Os colonos queriam terras, que, para os índios, são a extensão divina do próprio corpo, elemento de identidade. Perdendo espaço e vendo o extermínio deles próprios e dos "encantados da floresta", índios reuniram-se no maior levante indígena no Nordeste que se tem conhecimento contra o colonialismo português. Não estranha que a historiografia brasileira tenha cunhado a expressão "Guerra dos Bárbaros". Os índios eram "violentos", "ferozes", "truculentos", "ariscos" e muitos outros adjetivos dados aos animais.

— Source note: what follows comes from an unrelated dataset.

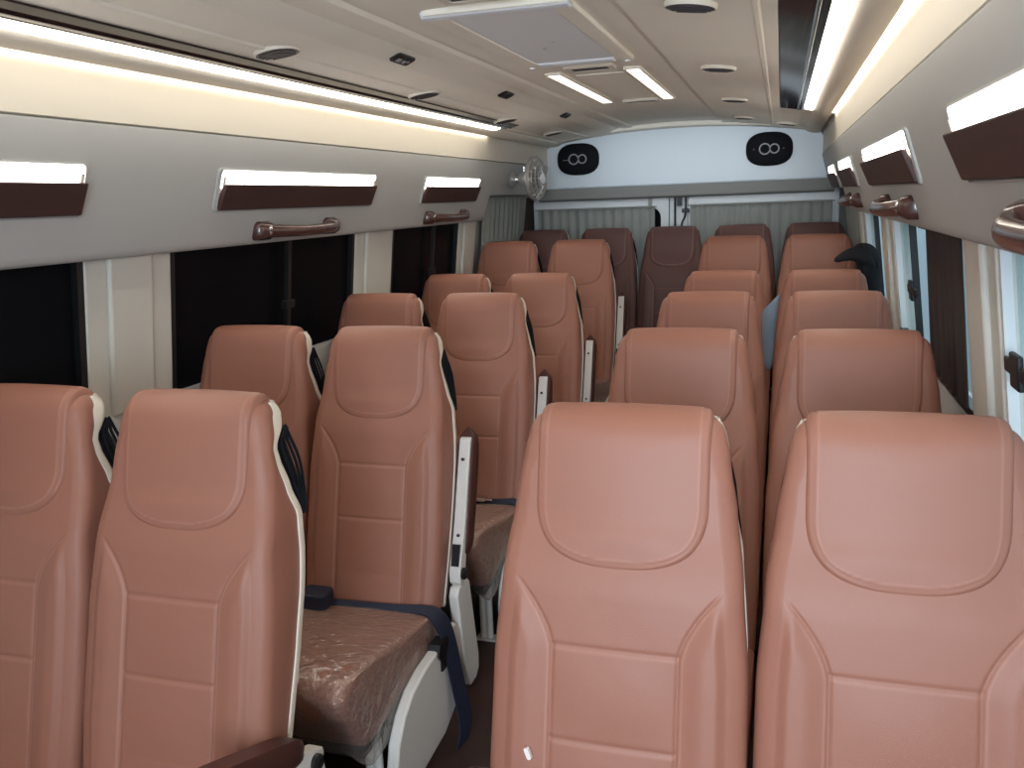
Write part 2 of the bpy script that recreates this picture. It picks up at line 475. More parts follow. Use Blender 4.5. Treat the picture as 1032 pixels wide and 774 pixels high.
P = smooth_pts([(-.12, -.235, .408), (-.05, -.222, .404), (.1, -.220, .406), (.18, -.222, .412), (.222, -.215, .395), (.246, -.205, .33), (.266, -.195, .18), (.285, -.20, .07), (.285, -.235, .02)])
def wv(p):
    t = sstep(.15, .24, p.x); return Vector((0, .007, .009)).lerp(Vector((.006, .030, 0)), t)
SM['belt'] = ribbon(P, [wv(p) for p in P]).mesh('seat_belt', M['belt'], True)
bk = MB().prism(rrect(-.175, -.085, -.285, -.215, .02, 4), 2, .405, .452)
SM['buckle'] = bk.mesh('buckle', M['belt'], True, 30)
tg = MB().box(-.02, .10, -.243, -.225, .418, .424).prism(rrect(.02, .075, -.252, -.215, .008, 3), 2, .416, .428)
SM['tongue'] = tg.mesh('buckle_tongue', M['chrome'], True, 30)

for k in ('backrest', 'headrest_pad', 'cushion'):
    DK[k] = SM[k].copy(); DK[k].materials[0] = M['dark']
def seat(x, y, z, kind, label, group, arm=None, sx=1, belt=False, film=False, tongue=False, rz=0):
    root = empty('bus_seat', (x, y, z), rz); tag(root, label, 'seat', group)
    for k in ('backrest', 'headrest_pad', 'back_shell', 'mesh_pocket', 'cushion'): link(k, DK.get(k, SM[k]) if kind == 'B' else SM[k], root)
    fr = link('seat_frame', SM['seat_frame'], root)
    for dx in (-.15, .15):
        for k in ('legf', 'legr'):
            l = link('leg', SM[k], root); l.location = (dx, 0, 0)
    if arm is not None:
        sp = link('side_panel', SM['side_panel', sx], root, .006); tag(sp, 'white rounded side cover')
        link('release_lever', SM['clip', sx], sp)
        tag(link('armrest_bracket', SM['shield', sx], root, .005), 'white armrest bracket')
        a = link('armrest', SM['arm', sx], root, .003); a.location = (sx * .233, -.052, .462); a.rotation_euler = (R(-arm), 0, 0)
        tag(a, 'white armrest bar with a brown pad')
        link('armrest_pad', SM['armpad', sx], a); link('screw', SM['armscrew', sx], a).location = (0, -.10, 0); link('screw', SM['armscrew', sx], a).location = (0, -.32, 0); link('pivot_knob', SM['armknob', sx], a)
    if film: tag(link('plastic_cover', SM['plastic_cover'], root), 'clear plastic wrap left on the cushion')
    if belt:
        b = link('seat_belt', SM['belt'], root); tag(b, 'navy blue webbing lap belt'); link('buckle', SM['buckle'], b, .006)
        if tongue: link('buckle_tongue', SM['tongue'], b)
    return root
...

A Sua MajestadeEm 1704, a pedido dos fazendeiros, os oficiais da Câmara da Vila do Aquiraz, a primeira do Ceará, escreveram para "Sua Majestade" de Portugal:
"Senhor, os oficiais da Câmara desta vila de Capitania do Ceará se queixam a Vossa Majestade de que os tapuyas bayacus aldeados na ribeira de Jaguaribe da mesma Capitania, roubaram os gados dos moradores daquela ribeira (...) os mesmos tapuyas feriram e mataram com horrendas crueldades muitos daqueles moradores, queimando alguns vivos. Estes bárbaros foram sempre a destruição desta Capitania, reduzindo a tão miserável estado que os moradores daquela ribeira largaram as fazendas por conservarem as vidas e se retiraram para o abrigo desta fortaleza". As ações violentas dos colonos eram sempre colocadas como um revide às "atrocidades" indígenas, nunca como a precursora de conflitos.